Klaim Kepemilikan Warga Terbantahkan
Sebelumnya, Kepala Desa Kamuning, Sopwanudin, mengklaim bahwa warga memiliki tanah di kawasan rawa berdasarkan bukti IPEDA, kikitir, dan Letter C. Namun, Tim Hukum LBH YABPEKNAS menegaskan bahwa dokumen-dokumen tersebut bukan bukti kepemilikan tanah yang sah.

Letter C, yang sebelumnya diatur dalam PP Nomor 10 Tahun 1961 dan kemudian digantikan oleh PP Nomor 24 Tahun 1997, hanya bersifat administrasi. Berdasarkan Pasal 96 PP Nomor 18 Tahun 2021 serta yurisprudensi Mahkamah Agung Nomor 0234 K/Pdt/1992, Letter C dan girik (termasuk IPEDA) hanya merupakan bukti awal yang harus diperkuat dengan bukti lain, seperti penguasaan fisik secara berkelanjutan, saksi, dan pengakuan masyarakat.

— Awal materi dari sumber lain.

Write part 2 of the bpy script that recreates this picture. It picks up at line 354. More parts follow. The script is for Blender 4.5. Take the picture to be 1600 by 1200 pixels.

Mahkamah Agung juga melalui putusan Nomor 624 K/Sip/1970 tanggal 24 Maret 1971 menegaskan bahwa nama yang tercantum dalam buku Letter C tidak dapat dijadikan bukti mutlak kepemilikan tanah.

Situ Rawa Merupakan Tanah Negara
LBH YABPEKNAS menegaskan bahwa situ atau rawa merupakan tanah negara yang umumnya ditetapkan sebagai kawasan konservasi, sempadan air, atau ruang terbuka hijau (RTH). Secara hukum, badan air dan sempadannya tidak dapat dilekati hak milik pribadi.

Menurut ketentuan perundang-undangan dan asas hukum perairan, lahan yang berada di bawah badan air merupakan milik publik yang dikuasai negara. Pembuktian status tersebut didasarkan pada data teknis dan ilmiah, seperti penyelidikan tanah, citra satelit, foto udara, serta analisis batas air tertinggi (high water mark) secara objektif dan berkelanjutan.

“Situ Rawa memiliki fungsi vital sebagai daerah resapan air, pengendali banjir, serta penyangga ekosistem lingkungan. Karena itu, kami meminta PUPR Provinsi Banten menetapkan batas yang jelas dan terukur antara lahan situ dan lahan masyarakat, sekaligus melakukan pemulihan fungsi situ,” tegas Jaja.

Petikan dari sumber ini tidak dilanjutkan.